Prompt:
Quote every line from the top of the listing down to and including the line that contains "to the lens".

Collected data:
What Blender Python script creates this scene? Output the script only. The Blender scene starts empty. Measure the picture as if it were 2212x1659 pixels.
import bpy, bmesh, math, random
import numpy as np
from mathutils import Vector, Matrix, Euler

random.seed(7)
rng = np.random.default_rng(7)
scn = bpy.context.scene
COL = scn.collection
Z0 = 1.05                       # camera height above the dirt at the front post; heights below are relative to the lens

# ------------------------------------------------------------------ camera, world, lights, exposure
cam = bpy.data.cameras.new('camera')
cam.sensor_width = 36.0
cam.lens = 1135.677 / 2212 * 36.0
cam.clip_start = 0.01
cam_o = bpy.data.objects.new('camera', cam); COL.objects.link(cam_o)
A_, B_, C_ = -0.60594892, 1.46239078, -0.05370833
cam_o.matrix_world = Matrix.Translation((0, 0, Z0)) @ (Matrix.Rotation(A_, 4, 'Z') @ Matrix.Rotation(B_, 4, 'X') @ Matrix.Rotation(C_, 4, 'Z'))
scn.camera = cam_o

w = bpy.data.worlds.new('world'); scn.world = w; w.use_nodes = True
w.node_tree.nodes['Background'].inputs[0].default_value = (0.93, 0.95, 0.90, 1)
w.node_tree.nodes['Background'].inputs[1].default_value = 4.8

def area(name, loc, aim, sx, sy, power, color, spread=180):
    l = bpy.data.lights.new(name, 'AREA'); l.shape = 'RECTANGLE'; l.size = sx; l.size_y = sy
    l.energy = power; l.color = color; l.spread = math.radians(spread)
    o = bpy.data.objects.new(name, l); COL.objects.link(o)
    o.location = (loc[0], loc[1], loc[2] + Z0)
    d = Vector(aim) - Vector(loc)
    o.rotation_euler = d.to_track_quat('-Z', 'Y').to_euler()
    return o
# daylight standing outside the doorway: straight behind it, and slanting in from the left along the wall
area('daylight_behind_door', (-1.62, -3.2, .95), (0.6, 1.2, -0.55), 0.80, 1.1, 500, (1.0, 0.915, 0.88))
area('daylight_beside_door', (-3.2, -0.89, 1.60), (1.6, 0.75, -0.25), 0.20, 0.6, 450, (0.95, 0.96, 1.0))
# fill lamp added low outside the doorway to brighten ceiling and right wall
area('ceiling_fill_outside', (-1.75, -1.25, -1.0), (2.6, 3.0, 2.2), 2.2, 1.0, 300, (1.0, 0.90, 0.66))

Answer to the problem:
What Blender Python script creates this scene? Output the script only. The Blender scene starts empty. Measure the picture as if it were 2212x1659 pixels.
import bpy, bmesh, math, random
import numpy as np
from mathutils import Vector, Matrix, Euler

random.seed(7)
rng = np.random.default_rng(7)
scn = bpy.context.scene
COL = scn.collection
Z0 = 1.05                       # camera height above the dirt at the front post; heights below are relative to the lens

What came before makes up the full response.